Armed with this package, scientists say they expect to gain deeper insights into the history of water on the planet, pick spots for a lander slated to arrive in 2008 and a rover in 2009, and provide an orbiting relay station for experiments on the surface to communicate results back to scientists on Earth. The mission, including launch and support for operations and science during its first 5-1/2 years, carries a total price tag of $720 million.

Once aerobraking begins, Dr. Keating and his team will mine data for clues about the atmosphere. One immediate scientific payoff: using motion sensors at least 100 times more sensitive than any previously flown to Mars, the team will look for subtle changes in the spacecraft's velocity as successive orbits draw it deeper into the atmosphere. The idea is to map changes in the atmosphere's density with altitude.

"Every time we look at it, we see something new," says Keating, who has conducted similar work with the Mars Global Surveyor and Mars Odyssey, which are still operating.

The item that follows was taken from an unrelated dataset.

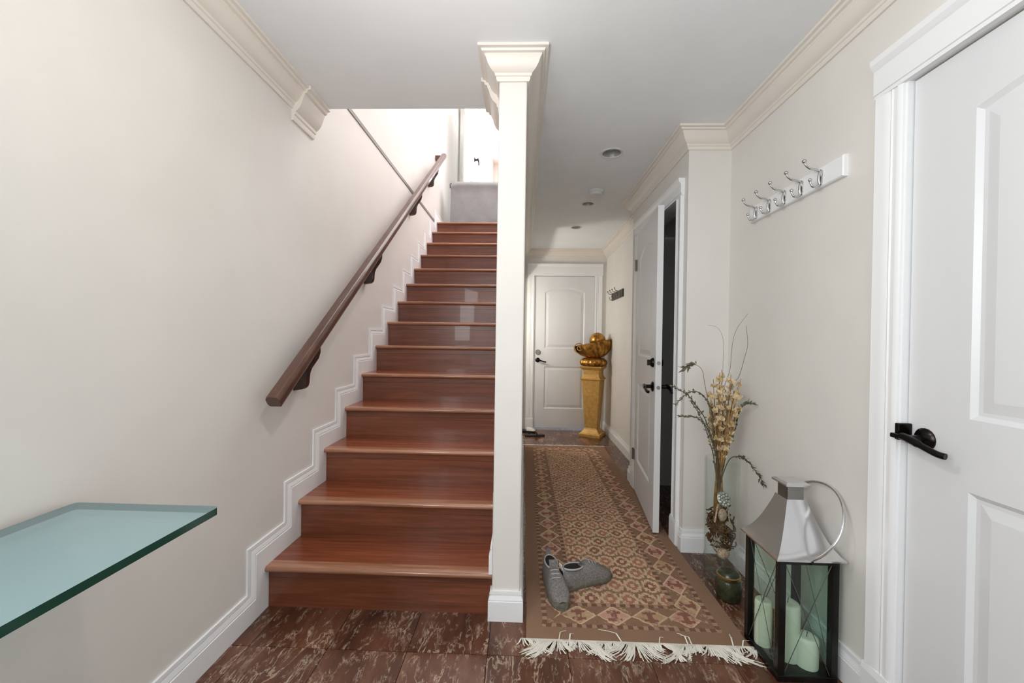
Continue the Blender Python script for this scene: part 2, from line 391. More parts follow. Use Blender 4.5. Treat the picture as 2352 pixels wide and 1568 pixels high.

Previous experiments, for example, showed that the planet's famous dust storms boost the atmosphere's density far from the storms themselves. That means engineers must move orbiters higher above the planet or risk seeing them tumble to the surface under the twin grips of increased atmospheric drag and gravity.

And the density information - especially at the higher altitudes at which the craft can take measurements - can yield more-refined clues regarding how quickly hydrogen escapes from the atmosphere. That's a piece of the puzzle that could help solve the mystery of Mars' missing water.

"I've gone through quite a few failures, and you kind of get ready for something screwing up; there are so many ways to screw up," Keating says. With the MRO now safely at the planet, however, it's time to savor the moment. "It's incredible," he says.